* **Data block**

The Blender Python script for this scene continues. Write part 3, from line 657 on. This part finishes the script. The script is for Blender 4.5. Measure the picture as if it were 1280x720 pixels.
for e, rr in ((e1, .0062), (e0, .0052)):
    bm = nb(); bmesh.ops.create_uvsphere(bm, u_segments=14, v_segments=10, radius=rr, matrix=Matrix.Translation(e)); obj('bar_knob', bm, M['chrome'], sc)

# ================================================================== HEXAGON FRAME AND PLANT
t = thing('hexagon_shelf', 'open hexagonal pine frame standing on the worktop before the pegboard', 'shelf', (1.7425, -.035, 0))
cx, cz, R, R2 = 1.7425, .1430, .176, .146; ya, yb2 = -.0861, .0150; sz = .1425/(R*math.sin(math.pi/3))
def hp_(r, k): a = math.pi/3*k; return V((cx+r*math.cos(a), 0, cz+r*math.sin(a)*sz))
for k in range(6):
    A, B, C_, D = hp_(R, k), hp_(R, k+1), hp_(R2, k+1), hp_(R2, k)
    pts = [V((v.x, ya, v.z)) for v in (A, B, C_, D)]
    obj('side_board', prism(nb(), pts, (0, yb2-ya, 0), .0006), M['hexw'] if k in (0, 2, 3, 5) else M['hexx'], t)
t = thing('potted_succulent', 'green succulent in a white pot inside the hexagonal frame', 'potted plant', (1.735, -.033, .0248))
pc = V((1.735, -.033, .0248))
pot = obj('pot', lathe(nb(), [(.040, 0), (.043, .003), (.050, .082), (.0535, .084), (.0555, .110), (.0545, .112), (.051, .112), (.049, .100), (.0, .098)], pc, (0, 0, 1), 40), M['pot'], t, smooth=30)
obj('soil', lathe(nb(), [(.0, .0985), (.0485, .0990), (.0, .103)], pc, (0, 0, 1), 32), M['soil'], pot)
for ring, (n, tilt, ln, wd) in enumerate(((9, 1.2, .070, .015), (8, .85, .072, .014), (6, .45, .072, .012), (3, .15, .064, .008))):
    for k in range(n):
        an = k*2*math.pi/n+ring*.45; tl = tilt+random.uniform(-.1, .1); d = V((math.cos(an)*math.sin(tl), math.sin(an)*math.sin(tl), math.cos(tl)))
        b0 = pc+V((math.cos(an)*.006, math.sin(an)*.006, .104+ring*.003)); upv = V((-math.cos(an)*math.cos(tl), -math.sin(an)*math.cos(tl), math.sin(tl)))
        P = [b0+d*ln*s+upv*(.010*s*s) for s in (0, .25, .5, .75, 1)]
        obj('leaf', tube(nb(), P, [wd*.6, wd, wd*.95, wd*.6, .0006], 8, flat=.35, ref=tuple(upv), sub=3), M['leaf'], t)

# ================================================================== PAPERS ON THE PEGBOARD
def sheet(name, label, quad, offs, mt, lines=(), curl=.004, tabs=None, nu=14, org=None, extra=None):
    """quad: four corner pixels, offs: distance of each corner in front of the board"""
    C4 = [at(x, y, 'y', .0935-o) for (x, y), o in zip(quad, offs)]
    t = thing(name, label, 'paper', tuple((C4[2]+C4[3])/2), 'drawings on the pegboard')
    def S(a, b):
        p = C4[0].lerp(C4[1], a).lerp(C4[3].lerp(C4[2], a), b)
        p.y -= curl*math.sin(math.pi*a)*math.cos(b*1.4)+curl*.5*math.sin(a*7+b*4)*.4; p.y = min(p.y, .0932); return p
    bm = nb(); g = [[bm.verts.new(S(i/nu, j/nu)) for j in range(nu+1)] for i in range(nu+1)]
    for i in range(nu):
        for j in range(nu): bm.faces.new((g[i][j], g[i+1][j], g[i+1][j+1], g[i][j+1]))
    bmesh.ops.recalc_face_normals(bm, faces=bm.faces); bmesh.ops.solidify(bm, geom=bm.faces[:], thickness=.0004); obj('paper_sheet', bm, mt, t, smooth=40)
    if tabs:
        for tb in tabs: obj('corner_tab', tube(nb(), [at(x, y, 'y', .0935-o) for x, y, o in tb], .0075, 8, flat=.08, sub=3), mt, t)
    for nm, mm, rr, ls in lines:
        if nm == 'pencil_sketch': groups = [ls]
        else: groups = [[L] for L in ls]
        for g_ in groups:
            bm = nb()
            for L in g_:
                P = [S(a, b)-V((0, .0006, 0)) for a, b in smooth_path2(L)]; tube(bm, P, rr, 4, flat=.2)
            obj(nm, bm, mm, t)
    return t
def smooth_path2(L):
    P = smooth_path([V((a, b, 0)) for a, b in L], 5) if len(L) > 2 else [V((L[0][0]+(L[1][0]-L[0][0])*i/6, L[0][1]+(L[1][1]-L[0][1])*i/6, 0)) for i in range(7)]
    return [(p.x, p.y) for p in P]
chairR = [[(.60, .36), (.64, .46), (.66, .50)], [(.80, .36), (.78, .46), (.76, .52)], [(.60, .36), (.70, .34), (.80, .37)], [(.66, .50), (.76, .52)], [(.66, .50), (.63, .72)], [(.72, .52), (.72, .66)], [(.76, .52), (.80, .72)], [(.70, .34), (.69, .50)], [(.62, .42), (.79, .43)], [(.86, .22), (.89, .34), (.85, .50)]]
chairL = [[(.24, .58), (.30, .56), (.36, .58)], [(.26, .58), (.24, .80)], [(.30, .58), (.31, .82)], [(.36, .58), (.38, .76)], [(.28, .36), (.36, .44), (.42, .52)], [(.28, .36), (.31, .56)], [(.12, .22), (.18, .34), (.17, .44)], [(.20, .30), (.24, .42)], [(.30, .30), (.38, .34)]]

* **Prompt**
Every line of the data above should be copied exactly.

* **Reply to the task**
The Blender Python script for this scene continues. Write part 3, from line 657 on. This part finishes the script. The script is for Blender 4.5. Measure the picture as if it were 1280x720 pixels.
for e, rr in ((e1, .0062), (e0, .0052)):
    bm = nb(); bmesh.ops.create_uvsphere(bm, u_segments=14, v_segments=10, radius=rr, matrix=Matrix.Translation(e)); obj('bar_knob', bm, M['chrome'], sc)

# ================================================================== HEXAGON FRAME AND PLANT
t = thing('hexagon_shelf', 'open hexagonal pine frame standing on the worktop before the pegboard', 'shelf', (1.7425, -.035, 0))
cx, cz, R, R2 = 1.7425, .1430, .176, .146; ya, yb2 = -.0861, .0150; sz = .1425/(R*math.sin(math.pi/3))
def hp_(r, k): a = math.pi/3*k; return V((cx+r*math.cos(a), 0, cz+r*math.sin(a)*sz))
for k in range(6):
    A, B, C_, D = hp_(R, k), hp_(R, k+1), hp_(R2, k+1), hp_(R2, k)
    pts = [V((v.x, ya, v.z)) for v in (A, B, C_, D)]
    obj('side_board', prism(nb(), pts, (0, yb2-ya, 0), .0006), M['hexw'] if k in (0, 2, 3, 5) else M['hexx'], t)
t = thing('potted_succulent', 'green succulent in a white pot inside the hexagonal frame', 'potted plant', (1.735, -.033, .0248))
pc = V((1.735, -.033, .0248))
pot = obj('pot', lathe(nb(), [(.040, 0), (.043, .003), (.050, .082), (.0535, .084), (.0555, .110), (.0545, .112), (.051, .112), (.049, .100), (.0, .098)], pc, (0, 0, 1), 40), M['pot'], t, smooth=30)
obj('soil', lathe(nb(), [(.0, .0985), (.0485, .0990), (.0, .103)], pc, (0, 0, 1), 32), M['soil'], pot)
for ring, (n, tilt, ln, wd) in enumerate(((9, 1.2, .070, .015), (8, .85, .072, .014), (6, .45, .072, .012), (3, .15, .064, .008))):
    for k in range(n):
        an = k*2*math.pi/n+ring*.45; tl = tilt+random.uniform(-.1, .1); d = V((math.cos(an)*math.sin(tl), math.sin(an)*math.sin(tl), math.cos(tl)))
        b0 = pc+V((math.cos(an)*.006, math.sin(an)*.006, .104+ring*.003)); upv = V((-math.cos(an)*math.cos(tl), -math.sin(an)*math.cos(tl), math.sin(tl)))
        P = [b0+d*ln*s+upv*(.010*s*s) for s in (0, .25, .5, .75, 1)]
        obj('leaf', tube(nb(), P, [wd*.6, wd, wd*.95, wd*.6, .0006], 8, flat=.35, ref=tuple(upv), sub=3), M['leaf'], t)

# ================================================================== PAPERS ON THE PEGBOARD
def sheet(name, label, quad, offs, mt, lines=(), curl=.004, tabs=None, nu=14, org=None, extra=None):
    """quad: four corner pixels, offs: distance of each corner in front of the board"""
    C4 = [at(x, y, 'y', .0935-o) for (x, y), o in zip(quad, offs)]
    t = thing(name, label, 'paper', tuple((C4[2]+C4[3])/2), 'drawings on the pegboard')
    def S(a, b):
        p = C4[0].lerp(C4[1], a).lerp(C4[3].lerp(C4[2], a), b)
        p.y -= curl*math.sin(math.pi*a)*math.cos(b*1.4)+curl*.5*math.sin(a*7+b*4)*.4; p.y = min(p.y, .0932); return p
    bm = nb(); g = [[bm.verts.new(S(i/nu, j/nu)) for j in range(nu+1)] for i in range(nu+1)]
    for i in range(nu):
        for j in range(nu): bm.faces.new((g[i][j], g[i+1][j], g[i+1][j+1], g[i][j+1]))
    bmesh.ops.recalc_face_normals(bm, faces=bm.faces); bmesh.ops.solidify(bm, geom=bm.faces[:], thickness=.0004); obj('paper_sheet', bm, mt, t, smooth=40)
    if tabs:
        for tb in tabs: obj('corner_tab', tube(nb(), [at(x, y, 'y', .0935-o) for x, y, o in tb], .0075, 8, flat=.08, sub=3), mt, t)
    for nm, mm, rr, ls in lines:
        if nm == 'pencil_sketch': groups = [ls]
        else: groups = [[L] for L in ls]
        for g_ in groups:
            bm = nb()
            for L in g_:
                P = [S(a, b)-V((0, .0006, 0)) for a, b in smooth_path2(L)]; tube(bm, P, rr, 4, flat=.2)
            obj(nm, bm, mm, t)
    return t
def smooth_path2(L):
    P = smooth_path([V((a, b, 0)) for a, b in L], 5) if len(L) > 2 else [V((L[0][0]+(L[1][0]-L[0][0])*i/6, L[0][1]+(L[1][1]-L[0][1])*i/6, 0)) for i in range(7)]
    return [(p.x, p.y) for p in P]
chairR = [[(.60, .36), (.64, .46), (.66, .50)], [(.80, .36), (.78, .46), (.76, .52)], [(.60, .36), (.70, .34), (.80, .37)], [(.66, .50), (.76, .52)], [(.66, .50), (.63, .72)], [(.72, .52), (.72, .66)], [(.76, .52), (.80, .72)], [(.70, .34), (.69, .50)], [(.62, .42), (.79, .43)], [(.86, .22), (.89, .34), (.85, .50)]]
chairL = [[(.24, .58), (.30, .56), (.36, .58)], [(.26, .58), (.24, .80)], [(.30, .58), (.31, .82)], [(.36, .58), (.38, .76)], [(.28, .36), (.36, .44), (.42, .52)], [(.28, .36), (.31, .56)], [(.12, .22), (.18, .34), (.17, .44)], [(.20, .30), (.24, .42)], [(.30, .30), (.38, .34)]]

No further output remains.